Тут вам и мечта об интеграции с Западом, о вхождении в ведущие клубы богатых стран, частично проведенные экономические и структурные реформы в начале первого срока Путина и расслабление, наступившее при первых же признаках роста нефтяных цен. Затем снова мечты — на втором сроке Путина — на этот раз об авторитарной модернизации, чтобы было, как при Петре или Сталине. Потом, в медведевское президентство, мечты об институциональных реформах, как при Александре Освободителе, мечты о создании международного финансового центра — было и такое.
Но все эти начинания, брошенные на одной десятой пути, давно «потеряли имя действия». Под конец, на третьем сроке Путина, резко включаются механизмы реакции, включается консервативный сдвиг, заставляющий думать о Николае I, Александре III или даже о Грозном. Концепция опять изменилась.
Как будто раздраженный человек переключает телевизионные каналы, но ничего интересного не находит. Америка? Большая Европа? Путешествия? Новости Азии? Новости науки? В мире животных? Православие? Боевики? Триллеры? Скука!
В историческом масштабе этот темп иначе как бешеным не назовешь. По три-четыре года на стратегию? Давайте спросим у китайцев, сколько времени нужно на реализацию стратегического плана. Ирония в том, что резкие переходы от одного государственного начинания к другому могут быть дурным результатом демократии. Бывает, правда редко, что один лидер, сменив другого, полностью меняет политику.

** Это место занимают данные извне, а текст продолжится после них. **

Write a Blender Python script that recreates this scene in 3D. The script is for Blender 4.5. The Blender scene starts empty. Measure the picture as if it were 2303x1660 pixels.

Но все эти годы в России у власти был один и тот же человек. Выборы были поставлены под контроль именно для того, чтобы, не отвлекаясь на хаос выборного популизма, реализовывать некий поступательный план. Были ли все предыдущие проекты отвлекающими маневрами? Или планы действительно менялись? Зачем было замораживать демократические институты, если результат все равно напоминает последствия некоей своеобразной демократии?
Революция сверху — инструмент, который (к сожалению) всегда есть в распоряжении русского правителя. Этот рычаг может работать как тормоз, а иногда как педаль газа, позволяющая использовать все возможности двигателя. Но что делать, если правитель постоянно дергает за этот рычаг, никогда толком не дожидаясь результата? Так может, например, поступать художник, постоянно недовольный своей работой и органически не способный к завершению начатого. Свобода политического творчества ради свободы?
Это результат стремления к полному контролю над процессами. Заканчивать их неинтересно, важно контролировать. Чтобы удерживать контроль, нужно взвинчивать ситуацию до уровня чрезвычайной. Переключение с проекта на проект все минувшие годы служило этой цели. Важно было не их содержание, а политические волны, ими генерируемые.
Теперь волны понадобились мирового масштаба. Перед нами попытка затеять революцию сверху, выплеснувшаяся за пределы страны. Слабое российское общество, делегирующее своим политикам всю власть, стало фактором мировой политики.